Playing first at Woodies can be difficult.
It's 4pm, too hot, then rainy, and people are overhung and unsure if they want to go out.

I soundcheck, and start playing to at most 8 people - including me. Nerves shake my voice and stick my fingers to a concert ukulele neck, but I sound good.

The courtyard slowly fills. Silent faces watch, some listen in delightful rapture. I like seeing people rendered powerless by the strike or sail of my voice. Sometimes I sound like Alannis, sometimes like Jeff Buckley, sometimes like Lana, sometimes like me. 

But the longer I play, despite those watchful eyes and hearkening ears, applause disappears. Not because they don't like it - they're distracted talking.

Now, I'm a shitfuck who also talks, but god almighty my hands slap together the instant another artist's song ends. A five second lag and obligatory clap is disheartening as fuck when you just kicked the dick out of an intimate song. Aural wallpaper.

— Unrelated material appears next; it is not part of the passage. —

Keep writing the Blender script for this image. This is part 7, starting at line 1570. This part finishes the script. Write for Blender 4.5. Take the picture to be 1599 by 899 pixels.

Background sound.
I cracked out the kazoo for the first time since I played in Berlin, this new one is purple, matching my recent theme of excessive purpleage. 
Kazoo, ukulele and scatting all in one song - pretty hard to top that manic pixie dream girl combo.

When my set was over ten songs later, a German woman came up and praised me - riveted she was, noticibly into it the whole time, and her Lou Reed partner loving my song selections. She wanted to know when my next gig is, and judging her enthusiasm, I think she'll really come.
I don't like playing to near-empty rooms. I'm not dying for attention either - performing is a very dissociative act for me.
I want to see fingers tapping. Heads thinking. Humans feeling. I want to give everyone more than what they paid for or expected. 

I wish I'd been playing second slot again, got the bigger crowd.
But for now I relish the challenge of warming up a Sunday afternoon room, asking people to slow down, shut up, listen, by playing something I think they may like, meeting new people who are just as excited about music, and occasionally remembering - holy shit, I'm living my dream.